One book I've read during the lull is Double Fold: Libraries and the Assault on Paper by Nicholson Baker. It's an exposé of America's libraries' strategy to save space, a strategy and methodology cooked up by a handful of folks with ties to the Defense and Intelligence industries; no thoughts wasted on book preservation—only book decimation and disposal. (They did, however, try to retain some content through microfiche.) Baker didn't just research the situation and bring it to the public. He became an activist in the cause and used his own savings to rescue runs of newspapers from the last century.
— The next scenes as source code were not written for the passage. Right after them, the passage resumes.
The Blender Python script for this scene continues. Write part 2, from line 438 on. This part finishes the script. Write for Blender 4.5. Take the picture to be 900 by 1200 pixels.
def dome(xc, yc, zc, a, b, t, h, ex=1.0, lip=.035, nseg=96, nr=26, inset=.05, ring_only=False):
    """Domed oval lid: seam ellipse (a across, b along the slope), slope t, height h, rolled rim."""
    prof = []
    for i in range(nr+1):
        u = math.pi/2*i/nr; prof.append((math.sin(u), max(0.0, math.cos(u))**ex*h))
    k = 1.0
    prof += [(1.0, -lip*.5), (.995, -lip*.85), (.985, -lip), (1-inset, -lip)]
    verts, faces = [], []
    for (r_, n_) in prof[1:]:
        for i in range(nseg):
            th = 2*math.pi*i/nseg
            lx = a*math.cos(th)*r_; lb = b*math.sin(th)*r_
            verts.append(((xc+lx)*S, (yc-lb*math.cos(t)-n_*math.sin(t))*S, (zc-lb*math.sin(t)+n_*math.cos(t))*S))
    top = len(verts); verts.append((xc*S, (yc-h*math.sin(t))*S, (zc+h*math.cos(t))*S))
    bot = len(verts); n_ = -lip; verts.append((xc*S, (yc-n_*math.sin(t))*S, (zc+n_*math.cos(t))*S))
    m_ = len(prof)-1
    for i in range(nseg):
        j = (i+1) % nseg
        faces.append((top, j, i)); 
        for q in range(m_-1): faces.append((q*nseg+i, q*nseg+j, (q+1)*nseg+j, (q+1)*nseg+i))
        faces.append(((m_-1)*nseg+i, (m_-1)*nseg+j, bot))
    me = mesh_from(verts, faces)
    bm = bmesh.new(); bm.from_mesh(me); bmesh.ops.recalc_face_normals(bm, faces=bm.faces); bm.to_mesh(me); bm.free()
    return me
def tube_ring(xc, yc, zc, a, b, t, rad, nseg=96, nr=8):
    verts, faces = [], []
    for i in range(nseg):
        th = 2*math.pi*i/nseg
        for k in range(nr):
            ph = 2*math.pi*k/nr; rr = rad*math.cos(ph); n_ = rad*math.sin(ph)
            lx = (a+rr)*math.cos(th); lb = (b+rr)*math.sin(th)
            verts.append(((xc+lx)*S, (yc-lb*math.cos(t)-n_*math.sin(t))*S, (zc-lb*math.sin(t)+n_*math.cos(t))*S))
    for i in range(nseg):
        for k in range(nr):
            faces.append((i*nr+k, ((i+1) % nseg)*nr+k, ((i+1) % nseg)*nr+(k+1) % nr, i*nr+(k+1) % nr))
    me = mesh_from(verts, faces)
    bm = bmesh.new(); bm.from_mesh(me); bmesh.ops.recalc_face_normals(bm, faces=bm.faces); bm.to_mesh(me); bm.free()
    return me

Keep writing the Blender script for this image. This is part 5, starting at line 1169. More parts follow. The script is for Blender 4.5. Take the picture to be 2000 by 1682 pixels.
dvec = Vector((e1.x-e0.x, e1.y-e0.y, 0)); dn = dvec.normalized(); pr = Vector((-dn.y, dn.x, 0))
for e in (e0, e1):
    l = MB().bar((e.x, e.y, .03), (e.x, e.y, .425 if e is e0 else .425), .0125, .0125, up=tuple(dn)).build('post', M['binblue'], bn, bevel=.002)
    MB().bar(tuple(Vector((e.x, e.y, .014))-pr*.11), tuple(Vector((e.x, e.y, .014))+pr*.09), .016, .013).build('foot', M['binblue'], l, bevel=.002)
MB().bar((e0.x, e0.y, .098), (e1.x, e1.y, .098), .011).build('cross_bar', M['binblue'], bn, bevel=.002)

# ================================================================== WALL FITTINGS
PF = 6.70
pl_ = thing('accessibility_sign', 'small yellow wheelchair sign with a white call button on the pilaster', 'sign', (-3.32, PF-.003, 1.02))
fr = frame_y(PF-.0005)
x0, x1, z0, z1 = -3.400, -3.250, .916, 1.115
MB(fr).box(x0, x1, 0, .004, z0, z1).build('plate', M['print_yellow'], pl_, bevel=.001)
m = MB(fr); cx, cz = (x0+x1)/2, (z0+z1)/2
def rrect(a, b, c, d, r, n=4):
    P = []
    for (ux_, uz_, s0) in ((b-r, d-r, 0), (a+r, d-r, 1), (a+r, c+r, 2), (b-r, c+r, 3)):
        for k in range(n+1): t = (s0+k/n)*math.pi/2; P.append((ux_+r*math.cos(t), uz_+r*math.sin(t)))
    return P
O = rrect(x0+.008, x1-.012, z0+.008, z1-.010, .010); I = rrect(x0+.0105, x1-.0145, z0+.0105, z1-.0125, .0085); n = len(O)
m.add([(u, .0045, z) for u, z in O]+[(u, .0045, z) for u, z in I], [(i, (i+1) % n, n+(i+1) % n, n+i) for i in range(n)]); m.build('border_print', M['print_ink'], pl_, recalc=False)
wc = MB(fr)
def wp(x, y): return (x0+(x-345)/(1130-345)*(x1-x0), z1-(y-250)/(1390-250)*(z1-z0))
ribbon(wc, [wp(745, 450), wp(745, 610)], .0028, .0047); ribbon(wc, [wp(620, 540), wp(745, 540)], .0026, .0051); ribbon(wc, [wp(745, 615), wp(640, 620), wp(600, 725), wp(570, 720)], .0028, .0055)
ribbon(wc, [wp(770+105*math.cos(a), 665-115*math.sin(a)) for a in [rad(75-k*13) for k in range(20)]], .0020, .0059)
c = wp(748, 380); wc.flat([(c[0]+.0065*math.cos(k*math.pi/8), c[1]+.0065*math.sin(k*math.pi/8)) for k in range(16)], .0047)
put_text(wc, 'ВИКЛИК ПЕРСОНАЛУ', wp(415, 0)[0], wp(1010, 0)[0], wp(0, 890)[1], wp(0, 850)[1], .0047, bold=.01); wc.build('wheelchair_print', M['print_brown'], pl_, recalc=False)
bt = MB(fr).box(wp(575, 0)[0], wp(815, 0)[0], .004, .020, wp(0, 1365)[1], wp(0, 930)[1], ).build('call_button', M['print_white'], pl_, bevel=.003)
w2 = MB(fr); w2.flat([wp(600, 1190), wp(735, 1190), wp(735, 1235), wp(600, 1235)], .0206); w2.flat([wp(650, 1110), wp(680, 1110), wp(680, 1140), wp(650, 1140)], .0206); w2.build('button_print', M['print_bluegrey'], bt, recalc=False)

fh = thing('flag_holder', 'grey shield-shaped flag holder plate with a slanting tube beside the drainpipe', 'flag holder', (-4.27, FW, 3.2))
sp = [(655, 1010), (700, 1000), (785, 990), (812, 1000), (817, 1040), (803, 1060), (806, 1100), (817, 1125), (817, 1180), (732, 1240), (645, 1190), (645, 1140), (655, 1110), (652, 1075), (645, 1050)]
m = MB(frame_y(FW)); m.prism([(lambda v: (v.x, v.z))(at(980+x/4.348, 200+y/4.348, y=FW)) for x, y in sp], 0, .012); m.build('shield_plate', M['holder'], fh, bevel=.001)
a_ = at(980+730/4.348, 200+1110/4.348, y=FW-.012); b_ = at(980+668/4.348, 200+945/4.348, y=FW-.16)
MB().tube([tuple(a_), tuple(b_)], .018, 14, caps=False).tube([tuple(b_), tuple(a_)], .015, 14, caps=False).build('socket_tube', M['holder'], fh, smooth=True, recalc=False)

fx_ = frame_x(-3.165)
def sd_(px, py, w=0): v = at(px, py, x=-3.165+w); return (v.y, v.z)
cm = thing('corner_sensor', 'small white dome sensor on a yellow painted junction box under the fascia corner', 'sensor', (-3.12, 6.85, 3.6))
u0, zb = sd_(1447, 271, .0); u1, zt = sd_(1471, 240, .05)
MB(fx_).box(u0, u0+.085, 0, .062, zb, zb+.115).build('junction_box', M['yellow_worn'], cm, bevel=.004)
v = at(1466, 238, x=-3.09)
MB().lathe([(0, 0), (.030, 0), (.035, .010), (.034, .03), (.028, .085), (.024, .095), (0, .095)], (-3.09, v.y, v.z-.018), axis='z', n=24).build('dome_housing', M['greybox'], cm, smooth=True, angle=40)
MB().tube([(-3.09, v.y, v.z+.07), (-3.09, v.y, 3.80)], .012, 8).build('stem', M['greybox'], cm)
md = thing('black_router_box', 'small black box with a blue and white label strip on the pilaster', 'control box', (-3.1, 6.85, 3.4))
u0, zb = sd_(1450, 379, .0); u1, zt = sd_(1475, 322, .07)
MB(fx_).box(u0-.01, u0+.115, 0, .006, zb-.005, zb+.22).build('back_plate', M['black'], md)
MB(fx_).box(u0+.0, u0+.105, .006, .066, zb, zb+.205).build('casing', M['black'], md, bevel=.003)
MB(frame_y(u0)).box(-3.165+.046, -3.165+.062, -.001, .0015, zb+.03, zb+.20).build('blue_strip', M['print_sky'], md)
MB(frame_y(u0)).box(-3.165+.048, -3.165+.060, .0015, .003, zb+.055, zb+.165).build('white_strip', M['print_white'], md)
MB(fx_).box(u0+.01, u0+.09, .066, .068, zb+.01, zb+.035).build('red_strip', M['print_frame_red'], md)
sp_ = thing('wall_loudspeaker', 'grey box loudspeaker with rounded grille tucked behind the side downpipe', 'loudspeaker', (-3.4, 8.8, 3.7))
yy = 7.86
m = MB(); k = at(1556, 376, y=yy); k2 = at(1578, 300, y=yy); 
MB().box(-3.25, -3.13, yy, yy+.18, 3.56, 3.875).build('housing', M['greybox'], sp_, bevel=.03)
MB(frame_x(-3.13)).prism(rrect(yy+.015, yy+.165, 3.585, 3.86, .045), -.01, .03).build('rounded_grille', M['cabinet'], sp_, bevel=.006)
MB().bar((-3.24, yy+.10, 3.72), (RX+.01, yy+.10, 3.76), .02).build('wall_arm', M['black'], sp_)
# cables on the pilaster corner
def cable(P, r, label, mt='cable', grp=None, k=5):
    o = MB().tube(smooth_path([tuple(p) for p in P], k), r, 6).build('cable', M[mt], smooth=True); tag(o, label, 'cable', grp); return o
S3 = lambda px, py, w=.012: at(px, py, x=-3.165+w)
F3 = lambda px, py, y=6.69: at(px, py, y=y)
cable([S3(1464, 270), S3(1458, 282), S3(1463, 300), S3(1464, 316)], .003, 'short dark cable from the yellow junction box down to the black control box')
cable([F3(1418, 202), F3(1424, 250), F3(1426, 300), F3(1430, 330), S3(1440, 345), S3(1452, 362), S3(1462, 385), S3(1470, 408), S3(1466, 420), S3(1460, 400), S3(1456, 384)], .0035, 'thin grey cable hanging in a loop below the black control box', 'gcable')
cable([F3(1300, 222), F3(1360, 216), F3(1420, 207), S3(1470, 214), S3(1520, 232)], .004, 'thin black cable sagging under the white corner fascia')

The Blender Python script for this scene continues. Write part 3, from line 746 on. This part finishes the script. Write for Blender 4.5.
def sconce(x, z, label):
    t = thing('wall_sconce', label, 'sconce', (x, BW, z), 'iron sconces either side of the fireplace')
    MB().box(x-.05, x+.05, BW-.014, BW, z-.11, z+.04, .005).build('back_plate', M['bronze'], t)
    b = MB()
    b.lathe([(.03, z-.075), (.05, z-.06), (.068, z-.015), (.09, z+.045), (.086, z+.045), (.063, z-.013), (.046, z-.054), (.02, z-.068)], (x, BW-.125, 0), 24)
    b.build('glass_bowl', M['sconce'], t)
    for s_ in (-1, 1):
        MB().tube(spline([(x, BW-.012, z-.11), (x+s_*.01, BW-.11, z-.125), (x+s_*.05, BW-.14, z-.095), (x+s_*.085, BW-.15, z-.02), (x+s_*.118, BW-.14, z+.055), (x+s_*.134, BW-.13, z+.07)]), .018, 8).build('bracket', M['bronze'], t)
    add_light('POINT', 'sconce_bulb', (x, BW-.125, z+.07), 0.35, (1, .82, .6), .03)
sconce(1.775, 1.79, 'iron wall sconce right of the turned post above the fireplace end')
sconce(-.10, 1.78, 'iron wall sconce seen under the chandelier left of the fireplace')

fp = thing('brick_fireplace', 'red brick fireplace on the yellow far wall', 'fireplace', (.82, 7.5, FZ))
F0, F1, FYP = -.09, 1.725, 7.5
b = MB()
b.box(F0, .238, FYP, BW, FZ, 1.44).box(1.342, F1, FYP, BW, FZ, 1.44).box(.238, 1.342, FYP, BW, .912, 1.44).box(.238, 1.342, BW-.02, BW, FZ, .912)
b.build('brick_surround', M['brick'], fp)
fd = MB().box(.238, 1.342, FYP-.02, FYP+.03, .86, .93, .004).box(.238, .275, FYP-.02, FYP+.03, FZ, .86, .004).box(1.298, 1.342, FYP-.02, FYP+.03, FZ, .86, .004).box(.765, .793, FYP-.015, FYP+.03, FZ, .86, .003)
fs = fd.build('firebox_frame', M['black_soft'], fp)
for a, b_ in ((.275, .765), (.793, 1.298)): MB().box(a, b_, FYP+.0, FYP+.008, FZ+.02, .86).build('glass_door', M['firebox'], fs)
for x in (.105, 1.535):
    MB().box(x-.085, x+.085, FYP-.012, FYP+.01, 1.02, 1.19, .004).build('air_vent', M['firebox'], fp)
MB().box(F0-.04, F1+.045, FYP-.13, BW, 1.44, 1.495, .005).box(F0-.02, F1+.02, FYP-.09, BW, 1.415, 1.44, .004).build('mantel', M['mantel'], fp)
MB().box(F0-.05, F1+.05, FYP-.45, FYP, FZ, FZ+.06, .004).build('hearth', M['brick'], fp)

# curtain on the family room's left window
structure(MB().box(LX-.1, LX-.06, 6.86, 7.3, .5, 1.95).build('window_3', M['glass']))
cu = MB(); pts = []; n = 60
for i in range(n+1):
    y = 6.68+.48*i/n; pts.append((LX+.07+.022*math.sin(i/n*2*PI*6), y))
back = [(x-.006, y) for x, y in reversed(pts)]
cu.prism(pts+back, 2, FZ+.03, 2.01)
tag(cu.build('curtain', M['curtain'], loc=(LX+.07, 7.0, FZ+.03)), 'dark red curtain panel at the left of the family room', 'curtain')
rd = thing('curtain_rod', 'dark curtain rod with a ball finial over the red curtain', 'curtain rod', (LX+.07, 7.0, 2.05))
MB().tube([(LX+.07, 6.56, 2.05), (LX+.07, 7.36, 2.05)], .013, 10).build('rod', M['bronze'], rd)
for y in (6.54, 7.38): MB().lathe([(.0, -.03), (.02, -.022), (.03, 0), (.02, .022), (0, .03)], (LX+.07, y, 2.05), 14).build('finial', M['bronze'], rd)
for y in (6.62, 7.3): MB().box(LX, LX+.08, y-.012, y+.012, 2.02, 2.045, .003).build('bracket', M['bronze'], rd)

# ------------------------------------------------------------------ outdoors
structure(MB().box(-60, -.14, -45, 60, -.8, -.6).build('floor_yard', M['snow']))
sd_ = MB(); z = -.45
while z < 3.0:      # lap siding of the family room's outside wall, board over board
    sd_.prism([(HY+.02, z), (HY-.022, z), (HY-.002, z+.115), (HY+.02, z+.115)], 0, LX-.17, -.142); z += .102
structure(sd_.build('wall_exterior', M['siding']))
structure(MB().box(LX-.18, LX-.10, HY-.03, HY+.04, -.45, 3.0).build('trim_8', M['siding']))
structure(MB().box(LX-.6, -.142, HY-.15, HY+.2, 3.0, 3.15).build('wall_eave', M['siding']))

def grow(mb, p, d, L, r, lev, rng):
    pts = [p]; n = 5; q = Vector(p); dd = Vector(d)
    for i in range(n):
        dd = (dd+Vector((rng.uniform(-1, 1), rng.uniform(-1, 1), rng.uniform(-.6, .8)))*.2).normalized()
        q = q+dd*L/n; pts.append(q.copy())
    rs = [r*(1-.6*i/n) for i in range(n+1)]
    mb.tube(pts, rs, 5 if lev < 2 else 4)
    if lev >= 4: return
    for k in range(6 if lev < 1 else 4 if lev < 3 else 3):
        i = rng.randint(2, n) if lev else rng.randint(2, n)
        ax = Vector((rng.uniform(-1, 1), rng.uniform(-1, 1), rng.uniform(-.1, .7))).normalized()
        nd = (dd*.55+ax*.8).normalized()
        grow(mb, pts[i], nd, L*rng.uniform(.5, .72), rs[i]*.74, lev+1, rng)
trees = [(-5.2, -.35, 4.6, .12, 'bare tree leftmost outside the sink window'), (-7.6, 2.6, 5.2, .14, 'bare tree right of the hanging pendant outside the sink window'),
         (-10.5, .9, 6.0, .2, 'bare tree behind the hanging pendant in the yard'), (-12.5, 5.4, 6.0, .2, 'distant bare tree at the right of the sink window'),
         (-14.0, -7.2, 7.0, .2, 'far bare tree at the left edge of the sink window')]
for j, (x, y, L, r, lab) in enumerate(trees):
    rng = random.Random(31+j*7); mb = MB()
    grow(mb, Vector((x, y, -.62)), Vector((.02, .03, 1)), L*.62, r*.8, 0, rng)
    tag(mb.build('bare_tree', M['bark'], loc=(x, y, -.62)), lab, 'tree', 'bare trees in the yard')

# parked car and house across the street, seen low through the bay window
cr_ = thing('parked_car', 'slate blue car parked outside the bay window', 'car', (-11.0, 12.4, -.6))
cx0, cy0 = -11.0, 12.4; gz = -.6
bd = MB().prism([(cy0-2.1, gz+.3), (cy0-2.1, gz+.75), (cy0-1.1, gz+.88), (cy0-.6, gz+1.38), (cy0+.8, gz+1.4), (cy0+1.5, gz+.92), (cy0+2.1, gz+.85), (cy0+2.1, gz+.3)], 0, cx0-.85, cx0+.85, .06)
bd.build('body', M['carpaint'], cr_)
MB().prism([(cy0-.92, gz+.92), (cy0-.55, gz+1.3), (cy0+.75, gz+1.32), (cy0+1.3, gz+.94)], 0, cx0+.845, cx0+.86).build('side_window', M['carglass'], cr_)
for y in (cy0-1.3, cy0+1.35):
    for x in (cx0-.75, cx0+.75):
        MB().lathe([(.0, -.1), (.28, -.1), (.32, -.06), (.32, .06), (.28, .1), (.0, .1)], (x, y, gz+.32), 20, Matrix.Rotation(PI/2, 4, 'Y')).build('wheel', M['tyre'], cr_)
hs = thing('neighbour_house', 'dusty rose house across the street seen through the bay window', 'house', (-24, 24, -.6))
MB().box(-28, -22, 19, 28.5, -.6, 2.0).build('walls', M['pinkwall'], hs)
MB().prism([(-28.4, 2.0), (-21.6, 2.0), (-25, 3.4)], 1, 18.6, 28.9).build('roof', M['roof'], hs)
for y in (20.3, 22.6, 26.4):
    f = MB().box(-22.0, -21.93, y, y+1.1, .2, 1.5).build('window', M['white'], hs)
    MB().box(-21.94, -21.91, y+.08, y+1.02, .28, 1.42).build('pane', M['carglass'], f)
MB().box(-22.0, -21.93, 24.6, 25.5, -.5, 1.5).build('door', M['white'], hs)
He's a Paper Hero, but he hardly made a dent in what libraries toss. 

Fortunately, I'm not of the library mindset, though I understand the space issue. I cherish books. Even the bad ones cause a twinge of . . . something when I consider throwing them out (seems dirty, illegal, unethical, altogether wrong). Which is not, for the record, part of my plan. I intend to sell or give my books to new homes and hearts.

That's it. I didn't want to come off as a callous reader. But don't think for a minute that I'm a book hoarder, though I see how easily I could cross that line.